Task details
Pull every line containing the word "script" from the records.

Material for this exercise
■ ■ ■ ■ ■ ■ ■

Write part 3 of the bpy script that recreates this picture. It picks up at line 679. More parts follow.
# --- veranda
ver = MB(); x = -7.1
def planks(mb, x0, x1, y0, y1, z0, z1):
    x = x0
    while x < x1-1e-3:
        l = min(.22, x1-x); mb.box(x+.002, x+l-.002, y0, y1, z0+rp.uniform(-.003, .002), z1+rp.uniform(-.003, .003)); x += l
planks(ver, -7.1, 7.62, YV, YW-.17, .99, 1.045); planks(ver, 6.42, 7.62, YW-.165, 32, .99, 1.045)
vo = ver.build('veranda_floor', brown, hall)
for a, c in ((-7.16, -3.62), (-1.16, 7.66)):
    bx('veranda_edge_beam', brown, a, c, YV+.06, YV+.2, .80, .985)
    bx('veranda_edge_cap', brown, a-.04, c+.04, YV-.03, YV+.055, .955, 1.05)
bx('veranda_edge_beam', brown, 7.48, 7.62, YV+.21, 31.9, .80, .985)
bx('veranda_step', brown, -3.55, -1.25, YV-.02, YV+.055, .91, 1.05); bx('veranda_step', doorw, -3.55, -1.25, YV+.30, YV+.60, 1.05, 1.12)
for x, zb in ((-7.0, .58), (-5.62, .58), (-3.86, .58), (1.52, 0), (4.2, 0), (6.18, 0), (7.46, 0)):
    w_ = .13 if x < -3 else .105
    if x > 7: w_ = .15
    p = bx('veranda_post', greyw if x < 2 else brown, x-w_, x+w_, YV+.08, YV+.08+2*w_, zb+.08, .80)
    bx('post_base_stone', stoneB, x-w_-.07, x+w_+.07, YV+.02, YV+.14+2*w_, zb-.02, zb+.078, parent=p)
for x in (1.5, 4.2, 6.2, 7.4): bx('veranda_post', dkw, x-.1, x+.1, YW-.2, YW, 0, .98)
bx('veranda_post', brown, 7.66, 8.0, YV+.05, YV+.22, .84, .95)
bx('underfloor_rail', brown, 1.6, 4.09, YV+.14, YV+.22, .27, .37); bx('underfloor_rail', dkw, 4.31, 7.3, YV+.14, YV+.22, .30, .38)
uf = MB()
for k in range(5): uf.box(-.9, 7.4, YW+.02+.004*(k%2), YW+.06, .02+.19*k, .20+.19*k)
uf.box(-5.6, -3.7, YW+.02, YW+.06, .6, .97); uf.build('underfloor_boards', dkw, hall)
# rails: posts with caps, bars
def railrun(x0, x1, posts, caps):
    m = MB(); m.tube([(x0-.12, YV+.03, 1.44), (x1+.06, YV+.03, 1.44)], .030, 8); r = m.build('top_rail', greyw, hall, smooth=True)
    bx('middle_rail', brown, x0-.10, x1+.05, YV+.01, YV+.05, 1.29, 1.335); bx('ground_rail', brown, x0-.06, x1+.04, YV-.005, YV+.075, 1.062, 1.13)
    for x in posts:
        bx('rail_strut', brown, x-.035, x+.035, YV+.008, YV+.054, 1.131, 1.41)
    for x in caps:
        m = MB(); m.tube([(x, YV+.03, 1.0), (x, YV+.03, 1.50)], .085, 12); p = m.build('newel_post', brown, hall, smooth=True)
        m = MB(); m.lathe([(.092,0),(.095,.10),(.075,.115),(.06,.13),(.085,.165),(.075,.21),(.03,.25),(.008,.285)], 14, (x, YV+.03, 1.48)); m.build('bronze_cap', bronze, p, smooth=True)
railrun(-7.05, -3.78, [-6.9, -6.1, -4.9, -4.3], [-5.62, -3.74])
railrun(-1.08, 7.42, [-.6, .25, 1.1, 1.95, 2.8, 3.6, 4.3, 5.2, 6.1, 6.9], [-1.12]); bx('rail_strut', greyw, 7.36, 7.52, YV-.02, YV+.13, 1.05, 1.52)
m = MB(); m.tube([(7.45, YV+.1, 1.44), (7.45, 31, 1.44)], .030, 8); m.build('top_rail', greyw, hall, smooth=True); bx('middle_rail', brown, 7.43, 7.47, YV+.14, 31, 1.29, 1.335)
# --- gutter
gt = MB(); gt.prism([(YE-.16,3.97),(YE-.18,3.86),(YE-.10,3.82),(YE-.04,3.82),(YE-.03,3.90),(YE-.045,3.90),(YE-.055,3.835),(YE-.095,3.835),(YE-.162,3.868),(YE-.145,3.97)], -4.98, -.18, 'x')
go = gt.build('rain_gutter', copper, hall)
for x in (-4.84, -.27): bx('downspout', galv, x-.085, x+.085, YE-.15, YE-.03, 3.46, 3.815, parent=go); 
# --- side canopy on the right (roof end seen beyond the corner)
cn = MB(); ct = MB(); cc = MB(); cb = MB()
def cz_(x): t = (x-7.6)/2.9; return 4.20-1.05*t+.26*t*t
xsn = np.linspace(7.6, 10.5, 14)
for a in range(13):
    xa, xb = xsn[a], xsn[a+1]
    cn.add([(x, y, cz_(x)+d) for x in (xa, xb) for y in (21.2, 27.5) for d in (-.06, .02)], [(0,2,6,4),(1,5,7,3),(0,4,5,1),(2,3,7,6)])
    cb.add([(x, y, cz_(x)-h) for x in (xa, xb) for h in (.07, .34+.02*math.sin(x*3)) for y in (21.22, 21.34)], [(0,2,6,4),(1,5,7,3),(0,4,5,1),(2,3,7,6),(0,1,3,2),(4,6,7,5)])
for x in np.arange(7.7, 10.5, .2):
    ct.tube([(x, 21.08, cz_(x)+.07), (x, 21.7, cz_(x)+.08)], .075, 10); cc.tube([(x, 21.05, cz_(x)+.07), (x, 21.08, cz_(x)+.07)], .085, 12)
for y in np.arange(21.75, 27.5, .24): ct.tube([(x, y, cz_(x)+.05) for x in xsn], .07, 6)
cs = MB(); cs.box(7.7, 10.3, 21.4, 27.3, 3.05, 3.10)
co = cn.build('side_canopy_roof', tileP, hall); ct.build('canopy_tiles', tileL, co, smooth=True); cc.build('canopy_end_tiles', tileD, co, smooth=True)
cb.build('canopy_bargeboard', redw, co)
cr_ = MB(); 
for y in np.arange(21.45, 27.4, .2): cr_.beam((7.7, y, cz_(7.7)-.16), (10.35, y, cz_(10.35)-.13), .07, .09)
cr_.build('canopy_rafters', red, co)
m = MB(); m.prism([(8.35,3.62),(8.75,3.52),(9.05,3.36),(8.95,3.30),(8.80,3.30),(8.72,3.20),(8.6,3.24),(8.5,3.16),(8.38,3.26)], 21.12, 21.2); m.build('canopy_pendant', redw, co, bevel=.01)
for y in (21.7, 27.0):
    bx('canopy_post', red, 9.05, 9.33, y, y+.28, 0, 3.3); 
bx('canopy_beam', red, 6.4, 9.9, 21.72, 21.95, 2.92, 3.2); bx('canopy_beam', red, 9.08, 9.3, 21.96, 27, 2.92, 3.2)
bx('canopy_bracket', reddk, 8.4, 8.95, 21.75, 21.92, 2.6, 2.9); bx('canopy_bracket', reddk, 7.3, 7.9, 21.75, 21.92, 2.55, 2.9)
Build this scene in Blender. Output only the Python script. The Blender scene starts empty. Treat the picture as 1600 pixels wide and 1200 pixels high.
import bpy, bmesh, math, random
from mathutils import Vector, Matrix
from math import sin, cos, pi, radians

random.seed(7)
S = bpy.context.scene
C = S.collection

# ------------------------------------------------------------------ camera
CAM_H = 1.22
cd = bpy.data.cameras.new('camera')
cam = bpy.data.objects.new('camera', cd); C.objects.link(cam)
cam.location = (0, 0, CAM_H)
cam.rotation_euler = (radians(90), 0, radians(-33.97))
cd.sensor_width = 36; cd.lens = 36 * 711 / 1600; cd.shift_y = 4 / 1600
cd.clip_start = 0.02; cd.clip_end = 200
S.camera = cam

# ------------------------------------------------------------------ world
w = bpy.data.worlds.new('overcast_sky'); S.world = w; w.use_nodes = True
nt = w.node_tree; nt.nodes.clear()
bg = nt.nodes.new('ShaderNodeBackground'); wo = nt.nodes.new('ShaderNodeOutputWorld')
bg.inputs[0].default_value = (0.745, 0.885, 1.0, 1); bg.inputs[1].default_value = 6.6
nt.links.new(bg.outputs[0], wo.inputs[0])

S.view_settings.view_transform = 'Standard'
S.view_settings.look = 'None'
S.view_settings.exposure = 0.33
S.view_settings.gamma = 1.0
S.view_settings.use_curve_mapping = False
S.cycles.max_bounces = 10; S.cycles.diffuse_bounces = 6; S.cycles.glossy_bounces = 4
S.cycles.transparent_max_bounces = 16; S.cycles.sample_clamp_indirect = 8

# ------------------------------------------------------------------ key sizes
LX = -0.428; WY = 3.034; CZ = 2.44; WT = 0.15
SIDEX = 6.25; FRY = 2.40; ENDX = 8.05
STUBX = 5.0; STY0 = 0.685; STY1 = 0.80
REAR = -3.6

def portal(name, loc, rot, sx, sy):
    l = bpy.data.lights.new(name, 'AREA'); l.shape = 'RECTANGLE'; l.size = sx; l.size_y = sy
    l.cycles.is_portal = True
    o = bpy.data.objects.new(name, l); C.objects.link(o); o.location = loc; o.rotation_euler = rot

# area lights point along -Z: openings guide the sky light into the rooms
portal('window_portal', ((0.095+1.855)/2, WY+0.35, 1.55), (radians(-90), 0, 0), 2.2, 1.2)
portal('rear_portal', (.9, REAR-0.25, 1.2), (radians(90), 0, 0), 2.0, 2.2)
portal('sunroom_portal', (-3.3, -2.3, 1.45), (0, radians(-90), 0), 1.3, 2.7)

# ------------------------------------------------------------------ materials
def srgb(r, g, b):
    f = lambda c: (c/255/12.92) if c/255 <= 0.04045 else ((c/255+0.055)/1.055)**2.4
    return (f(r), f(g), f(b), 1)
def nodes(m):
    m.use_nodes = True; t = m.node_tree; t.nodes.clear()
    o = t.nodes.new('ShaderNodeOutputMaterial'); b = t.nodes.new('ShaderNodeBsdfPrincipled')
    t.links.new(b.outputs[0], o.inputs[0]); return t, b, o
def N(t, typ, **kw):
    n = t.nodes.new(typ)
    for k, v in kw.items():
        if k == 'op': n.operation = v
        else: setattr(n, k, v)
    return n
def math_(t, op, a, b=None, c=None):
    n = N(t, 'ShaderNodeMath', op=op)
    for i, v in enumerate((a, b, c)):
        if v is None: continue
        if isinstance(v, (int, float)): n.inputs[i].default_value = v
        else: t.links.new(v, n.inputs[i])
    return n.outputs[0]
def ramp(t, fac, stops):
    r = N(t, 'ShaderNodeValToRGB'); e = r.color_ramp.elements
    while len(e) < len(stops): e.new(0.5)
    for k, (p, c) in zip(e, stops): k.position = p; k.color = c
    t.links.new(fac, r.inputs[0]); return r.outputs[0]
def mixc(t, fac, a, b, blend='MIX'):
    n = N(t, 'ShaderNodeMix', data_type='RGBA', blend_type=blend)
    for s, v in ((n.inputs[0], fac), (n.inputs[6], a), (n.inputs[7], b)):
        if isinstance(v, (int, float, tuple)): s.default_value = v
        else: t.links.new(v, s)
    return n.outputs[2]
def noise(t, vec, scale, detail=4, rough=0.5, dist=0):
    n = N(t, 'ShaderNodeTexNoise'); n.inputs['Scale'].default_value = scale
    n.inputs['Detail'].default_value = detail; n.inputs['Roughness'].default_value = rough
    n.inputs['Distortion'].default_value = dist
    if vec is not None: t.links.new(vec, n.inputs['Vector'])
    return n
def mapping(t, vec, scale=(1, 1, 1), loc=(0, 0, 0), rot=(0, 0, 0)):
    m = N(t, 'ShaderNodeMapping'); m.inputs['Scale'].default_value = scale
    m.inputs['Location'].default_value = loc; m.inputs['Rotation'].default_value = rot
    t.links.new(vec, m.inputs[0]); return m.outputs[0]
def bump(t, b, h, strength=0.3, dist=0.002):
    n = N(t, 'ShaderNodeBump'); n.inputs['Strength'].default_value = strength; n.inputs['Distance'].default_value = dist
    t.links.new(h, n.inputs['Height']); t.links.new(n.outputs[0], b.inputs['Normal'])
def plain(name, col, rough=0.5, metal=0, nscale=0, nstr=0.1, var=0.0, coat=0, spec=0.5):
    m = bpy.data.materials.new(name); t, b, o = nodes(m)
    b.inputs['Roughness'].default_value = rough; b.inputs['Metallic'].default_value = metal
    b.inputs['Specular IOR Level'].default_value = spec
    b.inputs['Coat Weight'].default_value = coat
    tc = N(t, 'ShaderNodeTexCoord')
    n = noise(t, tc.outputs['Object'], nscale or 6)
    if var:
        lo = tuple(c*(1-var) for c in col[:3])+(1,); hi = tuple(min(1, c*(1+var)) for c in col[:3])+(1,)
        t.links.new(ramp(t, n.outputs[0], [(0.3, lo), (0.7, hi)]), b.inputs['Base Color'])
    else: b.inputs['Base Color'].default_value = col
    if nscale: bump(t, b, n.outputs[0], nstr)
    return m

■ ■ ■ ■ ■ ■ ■

Written answer
Write part 3 of the bpy script that recreates this picture. It picks up at line 679. More parts follow.
Build this scene in Blender. Output only the Python script. The Blender scene starts empty. Treat the picture as 1600 pixels wide and 1200 pixels high.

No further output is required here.